In a remote area of the Kaokoveld, with gravel-strewn plains and dry riverbeds that draw fascinating wildlife, lies Hoanib Skeleton Coast Camp. Game drives explore this isolated area, moving along the riverbed’s narrow ribbon of vegetation, where a surprising wealth of desert-adapted animals can be found; in camp the research
centre provides even more insights. The unforgiving Skeleton Coast, with its shipwreck remains and noisy colonies of Cape fur seals, is accessed either by a fascinating drive or flight, depending on the weather. Hoanib Skeleton Coast’s location – close to the Skeleton Coast and within the true Namib Desert – is home to a rich diversity of wildlife, boasting the Kaokoveld’s best viewing of desert-adapted wildlife and access to vast, remote and isolated wilderness. Almost miraculously it seems, in this stark environment, enormous elephant thrive along with giraffe, lion and brown hyaena. Gemsbok (oryx), springbok, steenbok, scrub hare, and inquisitive ground squirrel are also seen. Entirely different to the rugged mountains and valleys inland, the Skeleton Coast hosts Cape fur seals in their thousands along with black-backed jackals and brown hyaena. Birds are equally diverse, with regular endemics like Rüppell’s korhaan, Benguela long-billed lark and lark-like bunting. Towards the coast, the bird community changes and tractrac chat can be seen, as well as jaegers and skuas found around the seal colonies.
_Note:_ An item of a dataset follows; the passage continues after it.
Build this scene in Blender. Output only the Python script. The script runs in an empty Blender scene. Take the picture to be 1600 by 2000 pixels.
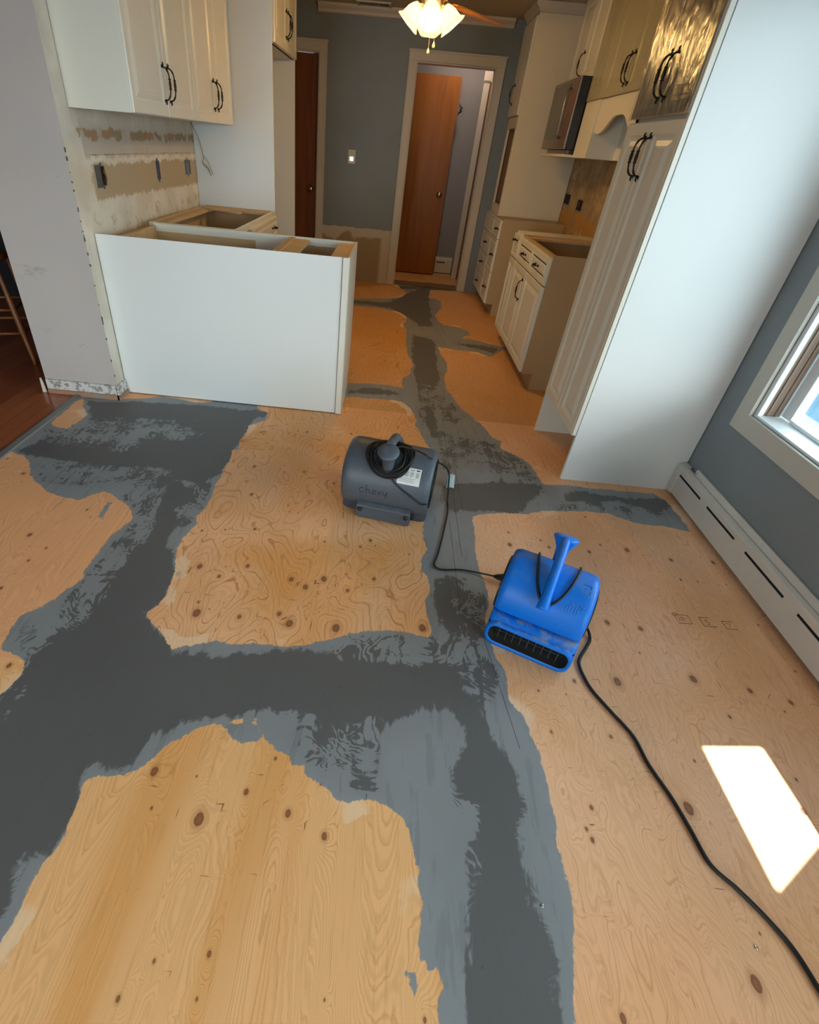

Why it’s A Wild Again Favourite

There is no place like it on the planet.

Serra Cafema, Skeleton Coast

Nights 8-11

Set under verdant trees on the banks of the Kunene River, Serra Cafema is one of the most remote camps in southern Africa. Guests can truly disconnect, unwind and relax to the sound of rushing water, and explore one of the driest deserts in the world. Respectful interaction with the semi-nomadic Himba community, fascinating nature walks, boating (water levels permitting), and low-impact guided quad-bike excursions complete the experience. The eight chalets are set on elevated decks and crafted in wood, canvas and thatch to create a unique camp that is at one with its surroundings and celebrates the culture of the Himba people. The Ozonganda (Herero, meaning “main area”) affords spectacular views over the Kunene River. The Kunene River is the only permanent source of water in this region, the river creating an oasis along its banks – a winding band of green surrounded by the lunar-like landscape of the Namib Desert which stretches to the Serra Cafema mountain range in the north. Game viewing in this area is limited to small herds of gemsbok, springbok and Hartmann’s mountain zebra. The Kunene River has a large population of Nile crocodiles. Burchell’s courser and Benguela long-billed lark are among the characteristic bird species to be found in this area. There are also a number of endemic reptiles, the desert plated lizard being a particular speciality.

Why it’s A Wild Again Favourite

We love the purpose here. The land on which Serra Cafema is constructed is leased from the 300 000-hectare Marienfluss Conservancy, which is owned primarily by the Himba people, who are amongst the last semi-nomadic peoples on the planet. This mutually-beneficial partnership includes lease fees, employment and skills transfers. For wilderness areas to thrive they need to take care of land, wildlife and people and we support only camps with this ethos.